--- BEGIN ---
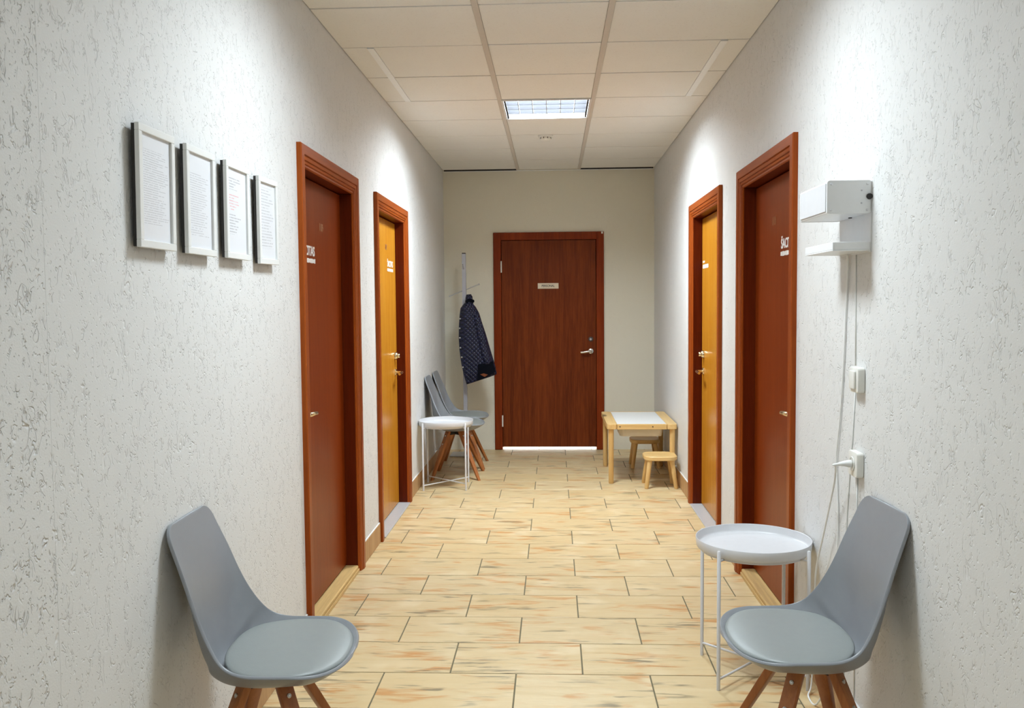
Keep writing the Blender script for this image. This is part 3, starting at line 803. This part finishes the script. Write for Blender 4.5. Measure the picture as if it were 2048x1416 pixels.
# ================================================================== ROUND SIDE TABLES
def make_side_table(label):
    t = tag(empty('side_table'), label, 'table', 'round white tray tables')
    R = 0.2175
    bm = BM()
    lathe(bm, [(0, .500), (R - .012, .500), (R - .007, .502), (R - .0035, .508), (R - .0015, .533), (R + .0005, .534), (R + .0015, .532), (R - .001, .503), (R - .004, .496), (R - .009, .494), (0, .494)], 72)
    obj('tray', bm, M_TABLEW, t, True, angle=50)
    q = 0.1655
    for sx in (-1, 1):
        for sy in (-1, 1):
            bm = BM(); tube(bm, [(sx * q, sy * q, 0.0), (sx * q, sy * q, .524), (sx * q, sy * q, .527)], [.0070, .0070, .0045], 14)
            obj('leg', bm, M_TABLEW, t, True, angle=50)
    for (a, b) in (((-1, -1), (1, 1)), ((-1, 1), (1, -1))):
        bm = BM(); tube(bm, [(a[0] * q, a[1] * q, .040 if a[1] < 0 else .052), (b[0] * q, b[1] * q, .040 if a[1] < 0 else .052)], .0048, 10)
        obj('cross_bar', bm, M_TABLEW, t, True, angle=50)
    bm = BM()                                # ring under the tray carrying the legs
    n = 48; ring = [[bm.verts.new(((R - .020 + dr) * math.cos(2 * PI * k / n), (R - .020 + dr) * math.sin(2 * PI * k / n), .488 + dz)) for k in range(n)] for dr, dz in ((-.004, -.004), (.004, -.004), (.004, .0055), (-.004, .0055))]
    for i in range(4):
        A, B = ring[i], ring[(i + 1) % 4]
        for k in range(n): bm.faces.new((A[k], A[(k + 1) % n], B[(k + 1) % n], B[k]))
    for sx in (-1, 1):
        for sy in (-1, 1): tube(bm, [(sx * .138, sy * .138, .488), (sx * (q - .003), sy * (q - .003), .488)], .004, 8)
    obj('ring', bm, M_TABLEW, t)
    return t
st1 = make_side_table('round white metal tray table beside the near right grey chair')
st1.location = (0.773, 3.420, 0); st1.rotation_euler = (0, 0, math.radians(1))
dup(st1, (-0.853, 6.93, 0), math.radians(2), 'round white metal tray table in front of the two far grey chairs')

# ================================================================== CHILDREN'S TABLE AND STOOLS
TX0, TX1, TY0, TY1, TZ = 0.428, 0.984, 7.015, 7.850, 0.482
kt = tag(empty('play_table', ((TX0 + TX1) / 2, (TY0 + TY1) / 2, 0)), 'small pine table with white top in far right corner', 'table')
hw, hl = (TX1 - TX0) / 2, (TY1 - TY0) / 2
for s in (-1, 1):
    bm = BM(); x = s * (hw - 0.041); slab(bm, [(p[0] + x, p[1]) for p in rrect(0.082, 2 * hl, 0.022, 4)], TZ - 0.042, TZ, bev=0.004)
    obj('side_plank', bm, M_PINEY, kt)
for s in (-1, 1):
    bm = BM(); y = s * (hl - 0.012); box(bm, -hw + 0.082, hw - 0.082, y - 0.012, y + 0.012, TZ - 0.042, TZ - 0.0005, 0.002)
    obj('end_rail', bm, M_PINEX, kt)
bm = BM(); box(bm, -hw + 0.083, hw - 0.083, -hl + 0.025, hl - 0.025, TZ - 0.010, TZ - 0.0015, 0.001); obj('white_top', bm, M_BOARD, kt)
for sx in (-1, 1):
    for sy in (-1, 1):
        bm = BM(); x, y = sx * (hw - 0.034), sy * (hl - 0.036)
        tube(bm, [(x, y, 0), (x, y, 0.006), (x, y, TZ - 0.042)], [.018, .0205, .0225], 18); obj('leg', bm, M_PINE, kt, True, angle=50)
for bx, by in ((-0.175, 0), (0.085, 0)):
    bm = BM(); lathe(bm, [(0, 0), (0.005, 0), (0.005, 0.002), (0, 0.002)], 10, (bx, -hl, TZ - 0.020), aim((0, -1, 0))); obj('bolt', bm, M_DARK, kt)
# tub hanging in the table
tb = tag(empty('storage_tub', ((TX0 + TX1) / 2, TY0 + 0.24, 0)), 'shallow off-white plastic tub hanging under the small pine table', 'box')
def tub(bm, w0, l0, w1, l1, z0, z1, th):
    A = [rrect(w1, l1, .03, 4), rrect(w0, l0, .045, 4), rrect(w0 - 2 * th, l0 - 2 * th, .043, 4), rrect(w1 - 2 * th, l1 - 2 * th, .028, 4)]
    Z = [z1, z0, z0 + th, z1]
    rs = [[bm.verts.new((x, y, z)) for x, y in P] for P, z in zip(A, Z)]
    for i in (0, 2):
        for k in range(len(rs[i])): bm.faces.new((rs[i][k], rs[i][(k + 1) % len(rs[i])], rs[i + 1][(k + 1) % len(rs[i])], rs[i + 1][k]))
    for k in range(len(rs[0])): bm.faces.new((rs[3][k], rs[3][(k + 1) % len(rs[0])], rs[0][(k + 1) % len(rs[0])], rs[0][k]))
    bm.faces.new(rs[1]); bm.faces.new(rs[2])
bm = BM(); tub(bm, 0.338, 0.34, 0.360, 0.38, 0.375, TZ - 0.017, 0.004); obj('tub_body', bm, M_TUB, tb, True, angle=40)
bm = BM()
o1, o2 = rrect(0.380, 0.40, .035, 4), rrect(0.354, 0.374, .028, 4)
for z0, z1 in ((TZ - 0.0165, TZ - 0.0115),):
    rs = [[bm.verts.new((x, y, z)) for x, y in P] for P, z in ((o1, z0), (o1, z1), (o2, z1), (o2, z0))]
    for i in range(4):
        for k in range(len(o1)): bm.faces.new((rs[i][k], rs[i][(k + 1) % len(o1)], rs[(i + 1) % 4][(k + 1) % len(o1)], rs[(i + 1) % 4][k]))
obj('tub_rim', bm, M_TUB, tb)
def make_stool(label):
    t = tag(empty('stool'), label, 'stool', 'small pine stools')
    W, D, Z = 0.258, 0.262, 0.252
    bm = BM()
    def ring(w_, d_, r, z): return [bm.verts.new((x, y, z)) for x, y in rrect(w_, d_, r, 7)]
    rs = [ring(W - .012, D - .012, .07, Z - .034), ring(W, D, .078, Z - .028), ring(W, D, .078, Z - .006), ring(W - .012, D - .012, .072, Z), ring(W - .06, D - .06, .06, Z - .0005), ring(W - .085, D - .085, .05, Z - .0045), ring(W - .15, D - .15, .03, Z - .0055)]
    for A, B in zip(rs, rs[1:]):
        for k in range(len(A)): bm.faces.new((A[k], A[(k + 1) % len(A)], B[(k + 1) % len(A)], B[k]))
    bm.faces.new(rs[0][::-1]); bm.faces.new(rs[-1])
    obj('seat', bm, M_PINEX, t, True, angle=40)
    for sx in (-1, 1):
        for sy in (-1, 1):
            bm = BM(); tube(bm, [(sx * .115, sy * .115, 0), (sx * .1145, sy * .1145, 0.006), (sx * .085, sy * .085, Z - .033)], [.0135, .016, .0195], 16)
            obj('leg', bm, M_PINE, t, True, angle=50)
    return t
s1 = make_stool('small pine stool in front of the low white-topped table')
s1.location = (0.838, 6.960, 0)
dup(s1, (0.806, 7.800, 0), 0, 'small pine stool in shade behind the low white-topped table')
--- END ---
◆ To do: Leave out the pictures and restate everything else word for word.

◆ Answer for the task:
Keep writing the Blender script for this image. This is part 3, starting at line 803. This part finishes the script. Write for Blender 4.5. Measure the picture as if it were 2048x1416 pixels.
# ================================================================== ROUND SIDE TABLES
def make_side_table(label):
    t = tag(empty('side_table'), label, 'table', 'round white tray tables')
    R = 0.2175
    bm = BM()
    lathe(bm, [(0, .500), (R - .012, .500), (R - .007, .502), (R - .0035, .508), (R - .0015, .533), (R + .0005, .534), (R + .0015, .532), (R - .001, .503), (R - .004, .496), (R - .009, .494), (0, .494)], 72)
    obj('tray', bm, M_TABLEW, t, True, angle=50)
    q = 0.1655
    for sx in (-1, 1):
        for sy in (-1, 1):
            bm = BM(); tube(bm, [(sx * q, sy * q, 0.0), (sx * q, sy * q, .524), (sx * q, sy * q, .527)], [.0070, .0070, .0045], 14)
            obj('leg', bm, M_TABLEW, t, True, angle=50)
    for (a, b) in (((-1, -1), (1, 1)), ((-1, 1), (1, -1))):
        bm = BM(); tube(bm, [(a[0] * q, a[1] * q, .040 if a[1] < 0 else .052), (b[0] * q, b[1] * q, .040 if a[1] < 0 else .052)], .0048, 10)
        obj('cross_bar', bm, M_TABLEW, t, True, angle=50)
    bm = BM()                                # ring under the tray carrying the legs
    n = 48; ring = [[bm.verts.new(((R - .020 + dr) * math.cos(2 * PI * k / n), (R - .020 + dr) * math.sin(2 * PI * k / n), .488 + dz)) for k in range(n)] for dr, dz in ((-.004, -.004), (.004, -.004), (.004, .0055), (-.004, .0055))]
    for i in range(4):
        A, B = ring[i], ring[(i + 1) % 4]
        for k in range(n): bm.faces.new((A[k], A[(k + 1) % n], B[(k + 1) % n], B[k]))
    for sx in (-1, 1):
        for sy in (-1, 1): tube(bm, [(sx * .138, sy * .138, .488), (sx * (q - .003), sy * (q - .003), .488)], .004, 8)
    obj('ring', bm, M_TABLEW, t)
    return t
st1 = make_side_table('round white metal tray table beside the near right grey chair')
st1.location = (0.773, 3.420, 0); st1.rotation_euler = (0, 0, math.radians(1))
dup(st1, (-0.853, 6.93, 0), math.radians(2), 'round white metal tray table in front of the two far grey chairs')

# ================================================================== CHILDREN'S TABLE AND STOOLS
TX0, TX1, TY0, TY1, TZ = 0.428, 0.984, 7.015, 7.850, 0.482
kt = tag(empty('play_table', ((TX0 + TX1) / 2, (TY0 + TY1) / 2, 0)), 'small pine table with white top in far right corner', 'table')
hw, hl = (TX1 - TX0) / 2, (TY1 - TY0) / 2
for s in (-1, 1):
    bm = BM(); x = s * (hw - 0.041); slab(bm, [(p[0] + x, p[1]) for p in rrect(0.082, 2 * hl, 0.022, 4)], TZ - 0.042, TZ, bev=0.004)
    obj('side_plank', bm, M_PINEY, kt)
for s in (-1, 1):
    bm = BM(); y = s * (hl - 0.012); box(bm, -hw + 0.082, hw - 0.082, y - 0.012, y + 0.012, TZ - 0.042, TZ - 0.0005, 0.002)
    obj('end_rail', bm, M_PINEX, kt)
bm = BM(); box(bm, -hw + 0.083, hw - 0.083, -hl + 0.025, hl - 0.025, TZ - 0.010, TZ - 0.0015, 0.001); obj('white_top', bm, M_BOARD, kt)
for sx in (-1, 1):
    for sy in (-1, 1):
        bm = BM(); x, y = sx * (hw - 0.034), sy * (hl - 0.036)
        tube(bm, [(x, y, 0), (x, y, 0.006), (x, y, TZ - 0.042)], [.018, .0205, .0225], 18); obj('leg', bm, M_PINE, kt, True, angle=50)
for bx, by in ((-0.175, 0), (0.085, 0)):
    bm = BM(); lathe(bm, [(0, 0), (0.005, 0), (0.005, 0.002), (0, 0.002)], 10, (bx, -hl, TZ - 0.020), aim((0, -1, 0))); obj('bolt', bm, M_DARK, kt)
# tub hanging in the table
tb = tag(empty('storage_tub', ((TX0 + TX1) / 2, TY0 + 0.24, 0)), 'shallow off-white plastic tub hanging under the small pine table', 'box')
def tub(bm, w0, l0, w1, l1, z0, z1, th):
    A = [rrect(w1, l1, .03, 4), rrect(w0, l0, .045, 4), rrect(w0 - 2 * th, l0 - 2 * th, .043, 4), rrect(w1 - 2 * th, l1 - 2 * th, .028, 4)]
    Z = [z1, z0, z0 + th, z1]
    rs = [[bm.verts.new((x, y, z)) for x, y in P] for P, z in zip(A, Z)]
    for i in (0, 2):
        for k in range(len(rs[i])): bm.faces.new((rs[i][k], rs[i][(k + 1) % len(rs[i])], rs[i + 1][(k + 1) % len(rs[i])], rs[i + 1][k]))
    for k in range(len(rs[0])): bm.faces.new((rs[3][k], rs[3][(k + 1) % len(rs[0])], rs[0][(k + 1) % len(rs[0])], rs[0][k]))
    bm.faces.new(rs[1]); bm.faces.new(rs[2])
bm = BM(); tub(bm, 0.338, 0.34, 0.360, 0.38, 0.375, TZ - 0.017, 0.004); obj('tub_body', bm, M_TUB, tb, True, angle=40)
bm = BM()
o1, o2 = rrect(0.380, 0.40, .035, 4), rrect(0.354, 0.374, .028, 4)
for z0, z1 in ((TZ - 0.0165, TZ - 0.0115),):
    rs = [[bm.verts.new((x, y, z)) for x, y in P] for P, z in ((o1, z0), (o1, z1), (o2, z1), (o2, z0))]
    for i in range(4):
        for k in range(len(o1)): bm.faces.new((rs[i][k], rs[i][(k + 1) % len(o1)], rs[(i + 1) % 4][(k + 1) % len(o1)], rs[(i + 1) % 4][k]))
obj('tub_rim', bm, M_TUB, tb)
def make_stool(label):
    t = tag(empty('stool'), label, 'stool', 'small pine stools')
    W, D, Z = 0.258, 0.262, 0.252
    bm = BM()
    def ring(w_, d_, r, z): return [bm.verts.new((x, y, z)) for x, y in rrect(w_, d_, r, 7)]
    rs = [ring(W - .012, D - .012, .07, Z - .034), ring(W, D, .078, Z - .028), ring(W, D, .078, Z - .006), ring(W - .012, D - .012, .072, Z), ring(W - .06, D - .06, .06, Z - .0005), ring(W - .085, D - .085, .05, Z - .0045), ring(W - .15, D - .15, .03, Z - .0055)]
    for A, B in zip(rs, rs[1:]):
        for k in range(len(A)): bm.faces.new((A[k], A[(k + 1) % len(A)], B[(k + 1) % len(A)], B[k]))
    bm.faces.new(rs[0][::-1]); bm.faces.new(rs[-1])
    obj('seat', bm, M_PINEX, t, True, angle=40)
    for sx in (-1, 1):
        for sy in (-1, 1):
            bm = BM(); tube(bm, [(sx * .115, sy * .115, 0), (sx * .1145, sy * .1145, 0.006), (sx * .085, sy * .085, Z - .033)], [.0135, .016, .0195], 16)
            obj('leg', bm, M_PINE, t, True, angle=50)
    return t
s1 = make_stool('small pine stool in front of the low white-topped table')
s1.location = (0.838, 6.960, 0)
dup(s1, (0.806, 7.800, 0), 0, 'small pine stool in shade behind the low white-topped table')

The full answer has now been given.